Brand is survived by his four children, his wife of 64 years, Kay, and 19 grandchildren and great-grandchildren. His niece, Barbara Jane Grower, said Brand had a special bond with each one of his four children.
"Othal was involved in the lives of his kids," said Grower, who worked for her uncle at Griffin & Brand, the former mayor’s produce company.
He shared the love of reading with his daughter Lynn, Grower said. Othal Jr. was his hunting buddy, she said, and they enjoyed poetry together. He and his daughter Karyn shared a love of animals.
His daughter Cynthia was his fishing buddy, Grower said, which was convenient because her husband did not like to fish with Brand.
"He knew that if he caught the biggest fish, they’d be there all night until Othal caught one that was bigger," she said.

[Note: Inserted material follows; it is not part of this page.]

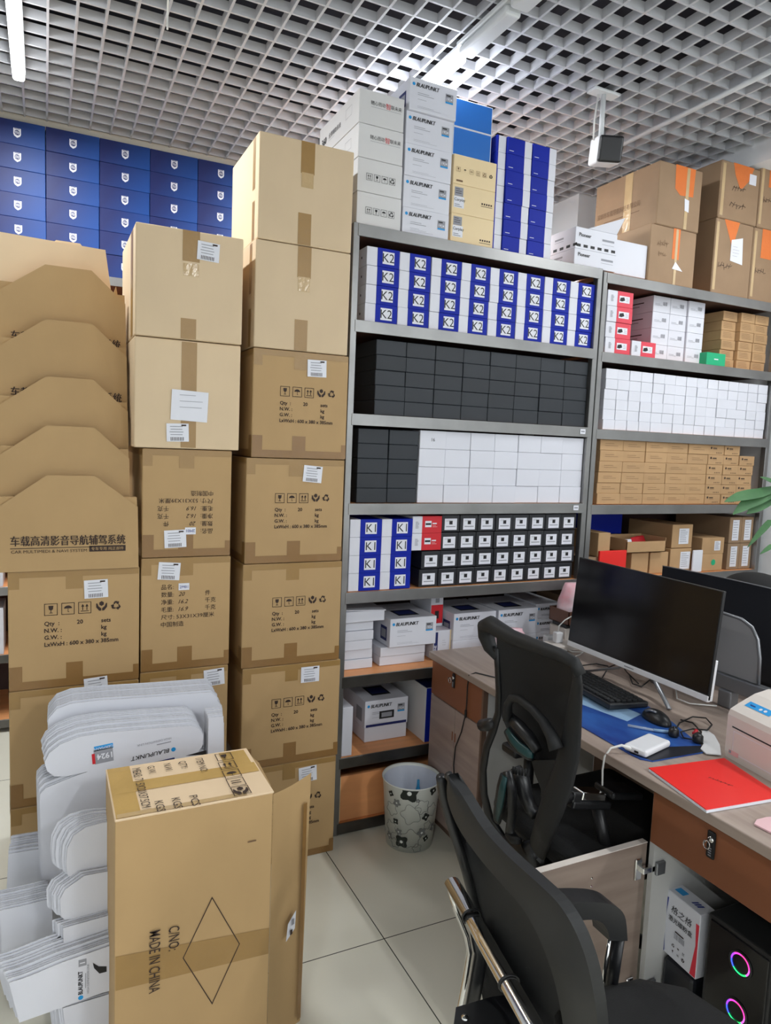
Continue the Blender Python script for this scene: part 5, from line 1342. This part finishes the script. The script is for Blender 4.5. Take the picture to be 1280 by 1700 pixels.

Orozco said he was always amazed how Brand knew everything going on in each of his grandchildren’s lives, which was further evidence of the former mayor’s incredible capacity to store information, he said.
"I never saw him happier than when he was talking about them," Orozco said.
The pastor said Brand’s character and discipline were forged during the Great Depression. He said Brand’s service to his community and his country began when he enlisted into the U.S. Marine Corps a day after the bombing of Pearl Harbor.
"Othal Brand is the epitome of what Tom Brokaw called America’s Greatest Generation," he said.
It was that same roughneck character that induced many laughs throughout the church during Grower’s eulogy and the pastor’s speech.
"Othal was a strong Christian," Grower said. "In fact, he drove all over Mexico with a Bible in his hand and a pistol in the front seat. He was practical."
Just a block away from City Hall at the Roselawn Cemetery, Brand was given the 21-gun salute as his family watched on from under a blue canopy. Two U.S. Marines folded the American flag that had been draped over his coffin.
"Jim Darling and Mike Perez, you guys don’t have to worry about getting phone calls from him anymore," Othal Jr. said during the service, speaking to a McAllen city commissioner and its current city manager. "He’s up there bothering people now."